First, we note that failure to include the transcript of the guilty plea hearing in the record
prohibits this Court from conducting a full de novo review of the sentence under Tennessee Code
Annotated section 40-35-210(b). In any event, the trial court noted that the State relied “on personal
injury or serious bodily injury rather than putting someone in fear” to support the Defendant’s
aggravated assault conviction. However, the presentence report provides that the aggravated assault
was charged as use of “an object as a deadly weapon to cause serious bodily injury to” the victim.
The judgment form simply provides for a conviction under section 39-13-102. However, without
the transcript of the guilty plea hearing, it is impossible for this Court to make a certain
determination of whether this enhancement factor was an element of the offense.
Nonetheless, the record before us supports the trial court’s findings relative to the
Defendant’s criminal history and release status at the time he committed the present offenses.
According to the presentence report, the Defendant’s adult record consisted of misdemeanor
convictions for simple possession of marijuana (two counts), driving on a revoked license (two
counts), simple assault (three counts), evading arrest, theft of property, and domestic violence. The
Defendant was on probation for eight years for Class B felony cocaine possession at the time he
committed the aggravated assault and Class C felony cocaine possession, and the record shows that
-4-
two probation violation warrants were issued for the Defendant on this probated sentence.
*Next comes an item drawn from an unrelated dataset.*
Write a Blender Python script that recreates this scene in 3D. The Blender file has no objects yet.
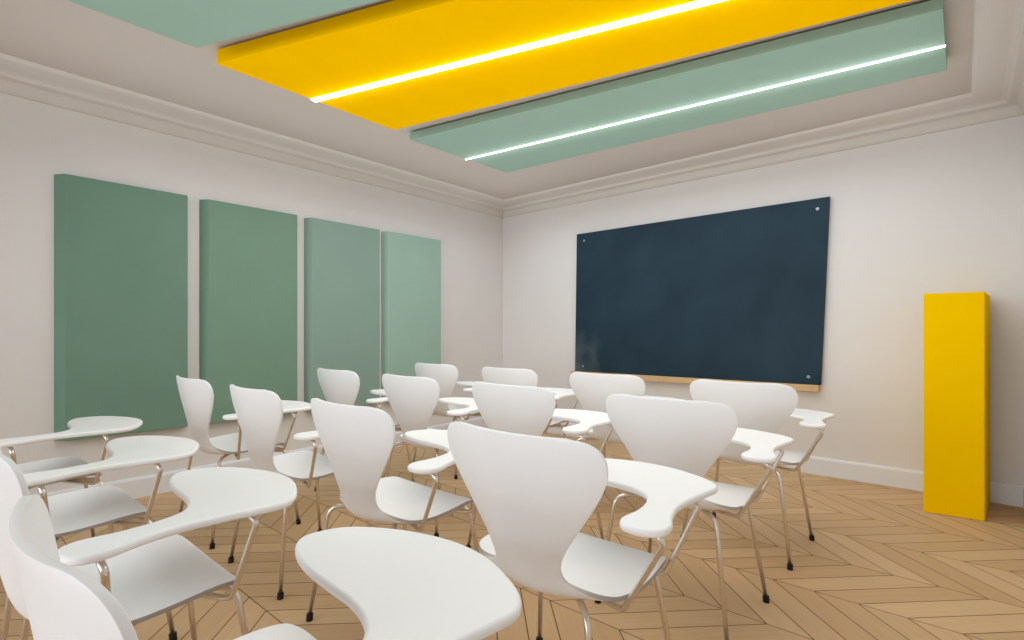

The
twenty-two-year-old Defendant had spent most of his adult life in the criminal court system and had
no significant employment history. Additionally, the trial court concluded that “there [was] no
reasonable expectation that [the Defendant] would rehabilitate himself if he was placed back on
release status . . . .” See Tenn. Code Ann. § 40-35-103(1). The Defendant had previously been
given an opportunity to participate in a drug rehabilitation program, but he left the program and
failed to return to jail.
Even if the trial judge did err in considering the deadly weapon enhancement factor, the
Defendant’s criminal history and probationary status are sufficient to support the sentence. We
conclude that the trial court did not err or abuse its discretion in setting the Defendant’s felony
sentences at five years.
CONCLUSION
Based on the foregoing reasoning and authorities, we conclude that the sentence as imposed
is not excessive. The judgment of the Montgomery County Circuit Court is affirmed.